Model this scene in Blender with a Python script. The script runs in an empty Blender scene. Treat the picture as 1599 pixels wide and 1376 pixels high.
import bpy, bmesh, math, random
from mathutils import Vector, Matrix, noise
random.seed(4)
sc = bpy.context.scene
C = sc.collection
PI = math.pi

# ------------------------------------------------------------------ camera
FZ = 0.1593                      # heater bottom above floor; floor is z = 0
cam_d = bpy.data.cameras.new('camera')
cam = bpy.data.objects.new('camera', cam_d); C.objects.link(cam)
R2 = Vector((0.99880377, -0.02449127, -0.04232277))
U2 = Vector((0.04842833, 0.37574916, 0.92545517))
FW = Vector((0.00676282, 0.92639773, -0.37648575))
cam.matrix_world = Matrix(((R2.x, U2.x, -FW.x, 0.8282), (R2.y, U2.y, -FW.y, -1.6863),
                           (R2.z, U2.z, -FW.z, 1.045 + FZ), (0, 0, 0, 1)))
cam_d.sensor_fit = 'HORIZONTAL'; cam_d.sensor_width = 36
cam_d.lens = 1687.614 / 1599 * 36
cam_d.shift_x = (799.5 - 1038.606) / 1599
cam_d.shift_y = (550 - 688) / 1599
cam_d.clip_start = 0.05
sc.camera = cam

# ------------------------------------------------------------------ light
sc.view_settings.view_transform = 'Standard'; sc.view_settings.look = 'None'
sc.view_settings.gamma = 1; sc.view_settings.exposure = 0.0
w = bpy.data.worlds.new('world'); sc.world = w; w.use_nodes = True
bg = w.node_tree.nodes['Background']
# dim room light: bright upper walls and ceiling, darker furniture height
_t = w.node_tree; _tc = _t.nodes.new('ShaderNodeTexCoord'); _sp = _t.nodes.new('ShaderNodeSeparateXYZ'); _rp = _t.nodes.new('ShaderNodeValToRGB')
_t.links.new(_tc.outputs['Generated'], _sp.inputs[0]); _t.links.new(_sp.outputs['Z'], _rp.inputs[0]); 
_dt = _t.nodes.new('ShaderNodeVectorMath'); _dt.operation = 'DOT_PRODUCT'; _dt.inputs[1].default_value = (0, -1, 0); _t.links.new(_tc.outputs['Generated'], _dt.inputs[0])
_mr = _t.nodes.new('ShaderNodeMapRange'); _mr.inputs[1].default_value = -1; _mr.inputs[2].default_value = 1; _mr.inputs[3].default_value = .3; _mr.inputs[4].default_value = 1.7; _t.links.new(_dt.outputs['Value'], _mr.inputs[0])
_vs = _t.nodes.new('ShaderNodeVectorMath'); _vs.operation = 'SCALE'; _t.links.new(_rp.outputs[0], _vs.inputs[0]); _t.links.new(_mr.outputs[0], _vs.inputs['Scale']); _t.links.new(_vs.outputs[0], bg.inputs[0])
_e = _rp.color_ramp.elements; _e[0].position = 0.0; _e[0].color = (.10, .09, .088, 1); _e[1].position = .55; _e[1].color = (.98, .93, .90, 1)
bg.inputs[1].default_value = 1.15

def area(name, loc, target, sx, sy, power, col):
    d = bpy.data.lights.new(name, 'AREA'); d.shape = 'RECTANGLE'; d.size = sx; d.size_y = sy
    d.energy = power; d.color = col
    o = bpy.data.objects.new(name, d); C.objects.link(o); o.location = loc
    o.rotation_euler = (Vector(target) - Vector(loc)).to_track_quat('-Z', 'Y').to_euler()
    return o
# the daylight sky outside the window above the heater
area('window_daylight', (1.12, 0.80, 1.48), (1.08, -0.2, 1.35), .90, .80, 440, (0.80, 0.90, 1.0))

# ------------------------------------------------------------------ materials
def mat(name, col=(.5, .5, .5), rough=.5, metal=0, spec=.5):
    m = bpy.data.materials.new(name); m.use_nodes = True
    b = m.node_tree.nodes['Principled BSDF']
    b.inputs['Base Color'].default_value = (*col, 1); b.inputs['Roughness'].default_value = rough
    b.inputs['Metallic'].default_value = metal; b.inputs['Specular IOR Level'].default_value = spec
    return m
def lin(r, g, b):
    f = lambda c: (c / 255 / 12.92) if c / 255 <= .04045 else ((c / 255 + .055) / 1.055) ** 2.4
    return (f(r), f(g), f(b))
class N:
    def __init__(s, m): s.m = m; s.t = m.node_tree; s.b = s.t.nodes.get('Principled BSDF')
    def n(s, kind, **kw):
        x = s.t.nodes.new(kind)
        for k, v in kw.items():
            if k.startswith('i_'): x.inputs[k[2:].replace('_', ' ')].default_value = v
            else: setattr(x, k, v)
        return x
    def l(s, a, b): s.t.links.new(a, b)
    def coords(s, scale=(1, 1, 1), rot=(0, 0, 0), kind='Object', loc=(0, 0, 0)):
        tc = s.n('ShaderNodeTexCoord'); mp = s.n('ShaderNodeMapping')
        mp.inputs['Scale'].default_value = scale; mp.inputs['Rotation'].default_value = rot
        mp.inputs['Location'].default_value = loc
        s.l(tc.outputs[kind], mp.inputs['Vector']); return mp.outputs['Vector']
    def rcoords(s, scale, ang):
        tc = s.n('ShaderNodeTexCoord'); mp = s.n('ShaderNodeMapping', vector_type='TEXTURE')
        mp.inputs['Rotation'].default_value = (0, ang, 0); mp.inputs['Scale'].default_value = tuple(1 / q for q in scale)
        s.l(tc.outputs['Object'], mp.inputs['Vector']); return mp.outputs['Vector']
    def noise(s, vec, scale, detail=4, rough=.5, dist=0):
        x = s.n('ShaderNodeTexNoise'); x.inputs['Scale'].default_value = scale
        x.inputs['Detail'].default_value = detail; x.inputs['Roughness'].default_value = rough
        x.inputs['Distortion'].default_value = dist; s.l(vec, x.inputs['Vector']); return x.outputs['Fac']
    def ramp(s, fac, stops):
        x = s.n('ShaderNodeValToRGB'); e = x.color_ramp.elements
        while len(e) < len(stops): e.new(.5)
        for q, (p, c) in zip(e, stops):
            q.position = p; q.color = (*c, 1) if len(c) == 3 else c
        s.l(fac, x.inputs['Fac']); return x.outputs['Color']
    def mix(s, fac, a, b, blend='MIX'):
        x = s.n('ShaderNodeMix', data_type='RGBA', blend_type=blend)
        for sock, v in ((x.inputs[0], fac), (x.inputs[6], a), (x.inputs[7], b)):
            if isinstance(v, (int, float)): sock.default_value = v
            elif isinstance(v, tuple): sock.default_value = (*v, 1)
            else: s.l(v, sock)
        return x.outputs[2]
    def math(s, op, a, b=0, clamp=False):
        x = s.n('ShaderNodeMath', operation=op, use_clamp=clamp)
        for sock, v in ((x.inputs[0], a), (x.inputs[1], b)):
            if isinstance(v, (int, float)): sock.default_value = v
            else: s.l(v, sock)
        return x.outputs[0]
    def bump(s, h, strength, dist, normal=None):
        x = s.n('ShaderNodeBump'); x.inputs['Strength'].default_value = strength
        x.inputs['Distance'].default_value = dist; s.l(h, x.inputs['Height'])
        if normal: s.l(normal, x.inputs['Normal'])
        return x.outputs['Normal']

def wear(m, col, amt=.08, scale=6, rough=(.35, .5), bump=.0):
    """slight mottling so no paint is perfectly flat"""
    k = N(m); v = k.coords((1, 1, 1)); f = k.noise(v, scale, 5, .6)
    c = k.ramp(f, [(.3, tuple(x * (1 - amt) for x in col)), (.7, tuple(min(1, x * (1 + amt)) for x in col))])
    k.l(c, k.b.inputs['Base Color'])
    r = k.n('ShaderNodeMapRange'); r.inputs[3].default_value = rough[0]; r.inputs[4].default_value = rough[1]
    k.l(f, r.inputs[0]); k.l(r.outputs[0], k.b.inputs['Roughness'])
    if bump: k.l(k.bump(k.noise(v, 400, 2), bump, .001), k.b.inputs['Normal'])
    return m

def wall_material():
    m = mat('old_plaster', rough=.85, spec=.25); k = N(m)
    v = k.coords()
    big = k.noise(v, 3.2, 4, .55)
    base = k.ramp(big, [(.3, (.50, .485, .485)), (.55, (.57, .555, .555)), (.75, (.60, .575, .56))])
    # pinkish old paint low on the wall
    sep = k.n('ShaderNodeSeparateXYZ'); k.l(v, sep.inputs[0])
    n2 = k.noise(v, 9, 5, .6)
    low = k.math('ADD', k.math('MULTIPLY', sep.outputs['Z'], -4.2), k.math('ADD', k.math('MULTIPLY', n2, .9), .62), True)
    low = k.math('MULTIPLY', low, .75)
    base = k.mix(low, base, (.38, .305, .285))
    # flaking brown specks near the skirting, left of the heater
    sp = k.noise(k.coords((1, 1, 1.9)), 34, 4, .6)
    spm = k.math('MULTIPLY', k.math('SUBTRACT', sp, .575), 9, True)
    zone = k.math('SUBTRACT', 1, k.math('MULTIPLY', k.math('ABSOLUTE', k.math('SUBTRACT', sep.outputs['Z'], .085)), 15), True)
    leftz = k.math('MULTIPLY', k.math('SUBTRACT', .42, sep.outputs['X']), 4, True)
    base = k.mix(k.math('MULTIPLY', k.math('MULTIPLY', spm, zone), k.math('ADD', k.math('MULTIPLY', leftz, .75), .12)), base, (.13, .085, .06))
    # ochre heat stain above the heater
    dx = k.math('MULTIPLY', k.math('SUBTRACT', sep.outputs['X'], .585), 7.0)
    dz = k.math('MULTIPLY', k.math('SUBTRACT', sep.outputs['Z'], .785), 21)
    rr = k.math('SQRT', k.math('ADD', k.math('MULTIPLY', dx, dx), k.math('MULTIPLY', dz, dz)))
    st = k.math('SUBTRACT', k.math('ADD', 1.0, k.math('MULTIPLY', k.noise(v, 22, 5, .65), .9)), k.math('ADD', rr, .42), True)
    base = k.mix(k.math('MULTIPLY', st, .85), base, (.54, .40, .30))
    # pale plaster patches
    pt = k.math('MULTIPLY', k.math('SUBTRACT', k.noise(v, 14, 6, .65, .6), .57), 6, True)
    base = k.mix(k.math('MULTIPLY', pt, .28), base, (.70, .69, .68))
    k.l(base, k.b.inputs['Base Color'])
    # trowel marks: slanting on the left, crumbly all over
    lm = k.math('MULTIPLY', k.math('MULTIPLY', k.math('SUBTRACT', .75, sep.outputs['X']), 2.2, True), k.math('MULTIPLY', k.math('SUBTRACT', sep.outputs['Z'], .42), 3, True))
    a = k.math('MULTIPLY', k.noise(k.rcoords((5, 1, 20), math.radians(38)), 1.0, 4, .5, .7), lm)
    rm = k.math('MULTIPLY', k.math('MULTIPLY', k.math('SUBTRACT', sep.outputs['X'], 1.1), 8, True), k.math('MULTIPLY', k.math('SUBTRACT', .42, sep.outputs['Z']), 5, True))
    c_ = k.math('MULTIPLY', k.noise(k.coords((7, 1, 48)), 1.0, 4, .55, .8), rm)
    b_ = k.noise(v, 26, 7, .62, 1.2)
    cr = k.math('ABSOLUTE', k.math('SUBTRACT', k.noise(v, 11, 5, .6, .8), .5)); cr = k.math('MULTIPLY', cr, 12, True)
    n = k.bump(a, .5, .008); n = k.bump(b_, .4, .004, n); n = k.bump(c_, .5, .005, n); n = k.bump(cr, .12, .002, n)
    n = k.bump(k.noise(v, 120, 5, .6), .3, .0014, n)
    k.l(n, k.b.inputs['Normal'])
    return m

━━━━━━

Task to complete ▸
Your task is to quote the lines above, beginning with the first and ending with the one that holds "PI = math.pi".

Response below ▸
Model this scene in Blender with a Python script. The script runs in an empty Blender scene. Treat the picture as 1599 pixels wide and 1376 pixels high.
import bpy, bmesh, math, random
from mathutils import Vector, Matrix, noise
random.seed(4)
sc = bpy.context.scene
C = sc.collection
PI = math.pi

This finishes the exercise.